## PROVIDED DATA
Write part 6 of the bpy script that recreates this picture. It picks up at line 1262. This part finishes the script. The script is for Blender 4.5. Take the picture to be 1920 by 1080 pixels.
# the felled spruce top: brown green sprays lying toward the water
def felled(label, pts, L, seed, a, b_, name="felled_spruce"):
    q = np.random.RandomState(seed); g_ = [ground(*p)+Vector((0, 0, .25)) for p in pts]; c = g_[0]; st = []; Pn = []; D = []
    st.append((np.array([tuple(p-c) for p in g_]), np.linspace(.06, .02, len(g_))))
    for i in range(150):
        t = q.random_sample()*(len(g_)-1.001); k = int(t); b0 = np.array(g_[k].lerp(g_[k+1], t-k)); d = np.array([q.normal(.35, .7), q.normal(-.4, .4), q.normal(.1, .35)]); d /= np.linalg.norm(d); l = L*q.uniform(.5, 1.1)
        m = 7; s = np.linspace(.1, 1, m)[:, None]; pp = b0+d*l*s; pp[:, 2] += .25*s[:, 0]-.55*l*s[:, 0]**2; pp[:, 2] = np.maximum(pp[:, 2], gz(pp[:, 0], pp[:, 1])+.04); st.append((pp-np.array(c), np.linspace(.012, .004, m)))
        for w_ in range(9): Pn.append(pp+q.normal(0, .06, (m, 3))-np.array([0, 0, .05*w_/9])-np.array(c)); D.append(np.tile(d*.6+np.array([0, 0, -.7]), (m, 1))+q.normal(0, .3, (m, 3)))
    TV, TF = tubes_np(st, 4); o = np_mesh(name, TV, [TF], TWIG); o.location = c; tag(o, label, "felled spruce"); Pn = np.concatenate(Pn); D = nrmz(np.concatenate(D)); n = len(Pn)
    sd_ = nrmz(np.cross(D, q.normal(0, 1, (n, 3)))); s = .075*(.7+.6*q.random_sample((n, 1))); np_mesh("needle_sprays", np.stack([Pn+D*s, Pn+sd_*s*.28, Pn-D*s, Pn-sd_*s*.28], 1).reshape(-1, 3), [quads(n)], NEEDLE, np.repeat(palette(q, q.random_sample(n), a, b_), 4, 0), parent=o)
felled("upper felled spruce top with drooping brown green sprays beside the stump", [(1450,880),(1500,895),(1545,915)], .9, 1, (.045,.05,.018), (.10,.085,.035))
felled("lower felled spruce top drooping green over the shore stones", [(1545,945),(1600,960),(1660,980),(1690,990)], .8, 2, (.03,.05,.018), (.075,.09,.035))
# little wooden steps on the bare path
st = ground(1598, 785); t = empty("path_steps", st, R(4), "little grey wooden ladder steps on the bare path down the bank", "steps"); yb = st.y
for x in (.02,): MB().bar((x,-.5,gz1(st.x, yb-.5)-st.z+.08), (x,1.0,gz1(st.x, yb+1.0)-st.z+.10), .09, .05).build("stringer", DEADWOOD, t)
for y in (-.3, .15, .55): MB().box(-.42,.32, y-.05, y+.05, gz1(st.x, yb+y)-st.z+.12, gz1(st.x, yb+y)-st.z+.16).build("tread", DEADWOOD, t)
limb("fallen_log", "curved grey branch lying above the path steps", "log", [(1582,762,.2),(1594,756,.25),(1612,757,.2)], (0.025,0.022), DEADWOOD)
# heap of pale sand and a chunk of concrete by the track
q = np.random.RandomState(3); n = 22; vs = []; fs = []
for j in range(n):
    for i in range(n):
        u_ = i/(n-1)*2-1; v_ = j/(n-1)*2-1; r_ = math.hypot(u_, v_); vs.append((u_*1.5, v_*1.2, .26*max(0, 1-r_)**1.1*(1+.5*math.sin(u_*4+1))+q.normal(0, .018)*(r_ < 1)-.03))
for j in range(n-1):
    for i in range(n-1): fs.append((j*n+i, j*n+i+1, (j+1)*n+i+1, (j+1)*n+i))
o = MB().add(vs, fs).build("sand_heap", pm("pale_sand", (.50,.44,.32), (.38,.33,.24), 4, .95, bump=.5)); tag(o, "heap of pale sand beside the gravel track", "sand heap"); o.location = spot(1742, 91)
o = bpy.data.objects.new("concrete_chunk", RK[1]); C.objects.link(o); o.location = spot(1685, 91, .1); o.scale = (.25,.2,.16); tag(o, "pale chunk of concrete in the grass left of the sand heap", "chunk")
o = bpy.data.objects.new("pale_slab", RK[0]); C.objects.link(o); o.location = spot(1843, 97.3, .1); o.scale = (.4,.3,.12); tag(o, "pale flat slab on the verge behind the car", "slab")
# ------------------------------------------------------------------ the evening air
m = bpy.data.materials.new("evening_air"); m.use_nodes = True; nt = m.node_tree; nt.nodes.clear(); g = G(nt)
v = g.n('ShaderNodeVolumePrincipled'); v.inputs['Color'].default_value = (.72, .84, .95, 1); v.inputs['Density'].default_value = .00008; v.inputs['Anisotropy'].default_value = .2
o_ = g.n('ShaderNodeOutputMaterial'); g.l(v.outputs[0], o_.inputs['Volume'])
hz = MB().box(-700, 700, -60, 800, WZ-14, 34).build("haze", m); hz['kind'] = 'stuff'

## REQUIREMENT
Would you reproduce the material above in full, exactly as given?

## EXERCISE RESPONSE
Write part 6 of the bpy script that recreates this picture. It picks up at line 1262. This part finishes the script. The script is for Blender 4.5. Take the picture to be 1920 by 1080 pixels.
# the felled spruce top: brown green sprays lying toward the water
def felled(label, pts, L, seed, a, b_, name="felled_spruce"):
    q = np.random.RandomState(seed); g_ = [ground(*p)+Vector((0, 0, .25)) for p in pts]; c = g_[0]; st = []; Pn = []; D = []
    st.append((np.array([tuple(p-c) for p in g_]), np.linspace(.06, .02, len(g_))))
    for i in range(150):
        t = q.random_sample()*(len(g_)-1.001); k = int(t); b0 = np.array(g_[k].lerp(g_[k+1], t-k)); d = np.array([q.normal(.35, .7), q.normal(-.4, .4), q.normal(.1, .35)]); d /= np.linalg.norm(d); l = L*q.uniform(.5, 1.1)
        m = 7; s = np.linspace(.1, 1, m)[:, None]; pp = b0+d*l*s; pp[:, 2] += .25*s[:, 0]-.55*l*s[:, 0]**2; pp[:, 2] = np.maximum(pp[:, 2], gz(pp[:, 0], pp[:, 1])+.04); st.append((pp-np.array(c), np.linspace(.012, .004, m)))
        for w_ in range(9): Pn.append(pp+q.normal(0, .06, (m, 3))-np.array([0, 0, .05*w_/9])-np.array(c)); D.append(np.tile(d*.6+np.array([0, 0, -.7]), (m, 1))+q.normal(0, .3, (m, 3)))
    TV, TF = tubes_np(st, 4); o = np_mesh(name, TV, [TF], TWIG); o.location = c; tag(o, label, "felled spruce"); Pn = np.concatenate(Pn); D = nrmz(np.concatenate(D)); n = len(Pn)
    sd_ = nrmz(np.cross(D, q.normal(0, 1, (n, 3)))); s = .075*(.7+.6*q.random_sample((n, 1))); np_mesh("needle_sprays", np.stack([Pn+D*s, Pn+sd_*s*.28, Pn-D*s, Pn-sd_*s*.28], 1).reshape(-1, 3), [quads(n)], NEEDLE, np.repeat(palette(q, q.random_sample(n), a, b_), 4, 0), parent=o)
felled("upper felled spruce top with drooping brown green sprays beside the stump", [(1450,880),(1500,895),(1545,915)], .9, 1, (.045,.05,.018), (.10,.085,.035))
felled("lower felled spruce top drooping green over the shore stones", [(1545,945),(1600,960),(1660,980),(1690,990)], .8, 2, (.03,.05,.018), (.075,.09,.035))
# little wooden steps on the bare path
st = ground(1598, 785); t = empty("path_steps", st, R(4), "little grey wooden ladder steps on the bare path down the bank", "steps"); yb = st.y
for x in (.02,): MB().bar((x,-.5,gz1(st.x, yb-.5)-st.z+.08), (x,1.0,gz1(st.x, yb+1.0)-st.z+.10), .09, .05).build("stringer", DEADWOOD, t)
for y in (-.3, .15, .55): MB().box(-.42,.32, y-.05, y+.05, gz1(st.x, yb+y)-st.z+.12, gz1(st.x, yb+y)-st.z+.16).build("tread", DEADWOOD, t)
limb("fallen_log", "curved grey branch lying above the path steps", "log", [(1582,762,.2),(1594,756,.25),(1612,757,.2)], (0.025,0.022), DEADWOOD)
# heap of pale sand and a chunk of concrete by the track
q = np.random.RandomState(3); n = 22; vs = []; fs = []
for j in range(n):
    for i in range(n):
        u_ = i/(n-1)*2-1; v_ = j/(n-1)*2-1; r_ = math.hypot(u_, v_); vs.append((u_*1.5, v_*1.2, .26*max(0, 1-r_)**1.1*(1+.5*math.sin(u_*4+1))+q.normal(0, .018)*(r_ < 1)-.03))
for j in range(n-1):
    for i in range(n-1): fs.append((j*n+i, j*n+i+1, (j+1)*n+i+1, (j+1)*n+i))
o = MB().add(vs, fs).build("sand_heap", pm("pale_sand", (.50,.44,.32), (.38,.33,.24), 4, .95, bump=.5)); tag(o, "heap of pale sand beside the gravel track", "sand heap"); o.location = spot(1742, 91)
o = bpy.data.objects.new("concrete_chunk", RK[1]); C.objects.link(o); o.location = spot(1685, 91, .1); o.scale = (.25,.2,.16); tag(o, "pale chunk of concrete in the grass left of the sand heap", "chunk")
o = bpy.data.objects.new("pale_slab", RK[0]); C.objects.link(o); o.location = spot(1843, 97.3, .1); o.scale = (.4,.3,.12); tag(o, "pale flat slab on the verge behind the car", "slab")
# ------------------------------------------------------------------ the evening air
m = bpy.data.materials.new("evening_air"); m.use_nodes = True; nt = m.node_tree; nt.nodes.clear(); g = G(nt)
v = g.n('ShaderNodeVolumePrincipled'); v.inputs['Color'].default_value = (.72, .84, .95, 1); v.inputs['Density'].default_value = .00008; v.inputs['Anisotropy'].default_value = .2
o_ = g.n('ShaderNodeOutputMaterial'); g.l(v.outputs[0], o_.inputs['Volume'])
hz = MB().box(-700, 700, -60, 800, WZ-14, 34).build("haze", m); hz['kind'] = 'stuff'